Garda immigration officers have travelled on business class flights while returning home from deporting illegal immigrants out of the country, a Freedom of Information (FoI) query has revealed.
The Department of Justice, which released details of the flights under FoI, said business class fares were booked while repatriating deportees where it was deemed a security risk for a garda to leave an airport.
Flight tickets for the return leg of journeys – with single fares costing several thousand euro – allow Garda National Immigration Bureau (GNIB) officers to stay in the airport lounge in the country where they are leaving deportees.
A Department of Justice spokesman said the vast majority of flights by GNIB officers were economy class.
Of the dozens of business class trips involving the chaperoning of illegal immigrants to their return destinations last year, several were to cities in Europe, including flights to Frankfurt listed as costing €19,600 and separately €3,800.
There were also fares to Amsterdam reaching €11,000, €7,300 and €4,400.
The Department of Justice said the Frankfurt flight costing €19,600 covered four GNIB officers travelling back from Lagos, Nigeria’s largest city. The €11,000 and €7,300 flights to Amsterdam were also return trips from Lagos, and covered three officers, the spokesman said.
The records show there was also a business class flight to Abu Dhabi costing €6,000 and frequent business class flights to Istanbul costing tens of thousands of euro in total.
The department spokesman said the Abu Dhabi flight was from Lahore in Pakistan and covered two GNIB officers.
“Istanbul appears so much because it is a major hub for returns from many southeast Asian and Middle Eastern destinations.”

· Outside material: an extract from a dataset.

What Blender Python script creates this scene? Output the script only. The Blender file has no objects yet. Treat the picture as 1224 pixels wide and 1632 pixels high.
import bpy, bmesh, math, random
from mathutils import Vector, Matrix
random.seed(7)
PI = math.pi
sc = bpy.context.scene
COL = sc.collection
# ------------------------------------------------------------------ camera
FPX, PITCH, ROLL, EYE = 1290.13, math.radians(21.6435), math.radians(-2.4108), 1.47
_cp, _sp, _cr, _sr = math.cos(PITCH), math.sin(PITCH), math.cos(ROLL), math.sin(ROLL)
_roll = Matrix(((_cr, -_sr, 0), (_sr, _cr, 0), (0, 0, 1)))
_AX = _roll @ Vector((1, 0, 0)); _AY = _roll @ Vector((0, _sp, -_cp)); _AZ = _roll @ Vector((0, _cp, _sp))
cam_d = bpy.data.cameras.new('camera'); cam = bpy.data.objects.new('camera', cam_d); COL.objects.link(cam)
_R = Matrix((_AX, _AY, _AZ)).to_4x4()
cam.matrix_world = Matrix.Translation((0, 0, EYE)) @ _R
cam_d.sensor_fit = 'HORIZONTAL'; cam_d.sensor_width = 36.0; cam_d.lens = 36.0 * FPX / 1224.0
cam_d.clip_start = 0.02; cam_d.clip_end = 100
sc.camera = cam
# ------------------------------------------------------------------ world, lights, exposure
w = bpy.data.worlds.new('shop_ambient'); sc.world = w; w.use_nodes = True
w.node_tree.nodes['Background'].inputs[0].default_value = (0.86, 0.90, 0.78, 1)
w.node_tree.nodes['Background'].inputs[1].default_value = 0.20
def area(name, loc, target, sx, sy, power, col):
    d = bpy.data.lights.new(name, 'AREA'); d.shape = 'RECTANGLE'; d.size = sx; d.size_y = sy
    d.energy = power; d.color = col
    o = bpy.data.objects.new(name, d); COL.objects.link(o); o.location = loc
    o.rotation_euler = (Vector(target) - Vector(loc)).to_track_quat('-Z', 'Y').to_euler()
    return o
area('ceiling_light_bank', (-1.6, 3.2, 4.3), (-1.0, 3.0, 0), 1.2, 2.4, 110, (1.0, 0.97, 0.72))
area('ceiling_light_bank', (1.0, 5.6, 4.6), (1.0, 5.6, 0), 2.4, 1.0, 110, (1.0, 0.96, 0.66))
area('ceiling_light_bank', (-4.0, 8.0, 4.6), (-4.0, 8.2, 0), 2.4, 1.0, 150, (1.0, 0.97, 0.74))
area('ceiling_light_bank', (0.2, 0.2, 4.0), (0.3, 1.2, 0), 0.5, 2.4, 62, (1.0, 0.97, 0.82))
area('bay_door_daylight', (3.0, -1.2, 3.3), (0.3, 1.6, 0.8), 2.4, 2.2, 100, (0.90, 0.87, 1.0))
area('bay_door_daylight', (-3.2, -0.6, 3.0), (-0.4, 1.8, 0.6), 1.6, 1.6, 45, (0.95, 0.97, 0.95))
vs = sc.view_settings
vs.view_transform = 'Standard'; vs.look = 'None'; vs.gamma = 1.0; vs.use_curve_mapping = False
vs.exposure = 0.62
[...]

GNIB officers usually travel in pairs when chaperoning a deportee back to a return country. Sometimes they travel in greater numbers if it is deemed necessary under particular security circumstances.
Cost of the flights
Last year bills totalled €164,865 for business class flights. The spokesman added that the State can recoup 75 per cent of the cost of the flights from the EU Asylum, Migration and Integration Fund.
Almost 50 flights during 2018 were listed as business or first class, although 13 of these were cancelled and one was misclassified, according to the Department of Justice.
“All 36 business class flights relate to situations where GNIB officers are accompanying people being removed from the State on foot of deportation orders,” the spokesman said. “Business class flights are booked where it is considered by An Garda Síochána that it would be a security risk for Irish officers to leave the airport in the destination country and to stay overnight in a hotel.
“By booking business class flights the officers can stay in the airline’s lounge until a return flight leaves to one of the European hubs. An economy class flight is then booked from the European hub back to Dublin.
“We understand that many EU member states apply the same practice for their officers on return operations.”
There were 860 “repatriation” flights booked last year. Destinations included Albania, Algeria, Bangladesh, Brazil, China, Egypt, Malawi, Malaysia, Mauritius, Mongolia, Nepal, Panama, Qatar, South Africa, Trinidad and Tobago, United Arab Emirates and Zimbabwe.